Remember, however, that Paul had been tenacious in his attacks against Christianity even to the point of consenting to the stoning of Stephen. Now the situation is reversed and Paul had become the object of pursuit and wrath against Christianity. The law of sowing and reaping at work. The custom in that day was to kill the victim and then drag the body outside the city for the dogs and other beasts to devour. This they did to Paul. Was he dead? I believe he was. I doubt if this angry mob would stop short of being absolutely sure he was dead, but God miraculously raised him up. As the disciples stood round about him after the mob had departed (perhaps praying?), he rose up and went into the city, and on the next day left with Barnabas for Derbe. Definitely not the actions of one who had been stoned, except for God’s wondrous power.

The rest of Acts chapter 14 informs us that Paul and Barnabas preached in Derbe, taught many people there, and then returned to Lystra, and Iconium, and then returned home to Antioch. Upon their arrival in Antioch, they “gathered the church together, they rehearsed all that God had done with them, and how he had opened the door of faith unto the Gentiles.”[8]

Upon reflection, what lessons can be learned from Paul’s efforts to advance the gospel to Lystra? Besides the fact that Paul was first and foremost a gospel preacher? In addition to the fickleness of the people to try to worship him one minute and kill him the next minute? Of course, there is the healing of the man crippled from birth, showing the helplessness of every sinner and the need every man has for God’s saving grace. However, Luke sums up the primary lesson for us in verse 22, preserving what Paul taught all along the way as he pushed the gospel ahead: “Confirming the souls of the disciples, and exhorting them to continue in the faith, and that we must through much tribulation enter into the kingdom of God.”

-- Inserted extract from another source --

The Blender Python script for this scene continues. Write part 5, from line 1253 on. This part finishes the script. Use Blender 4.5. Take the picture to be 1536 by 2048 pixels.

We need to make sure that new Christians understand this. We have been spoiled for so long in the United States, and things are changing back to normal after almost 200 years of unusual protection for Christians. “We must through much tribulation enter into the kingdom of God.” It will be tough to live for Christ and to serve God, but He expects us to face up to it by His grace and get it done anyway.

[1] Psalm 110.1

[2] Acts 5.42

[3] Acts 7.51

[4] Acts 11.21

[5] Acts 12.24-25

[6] Bauer, Danker, A Greek-English Lexicon of the New Testament and other Early Christian Literature, (Chicago, IL: The University of Chicago Press, 2000), pages 693-694.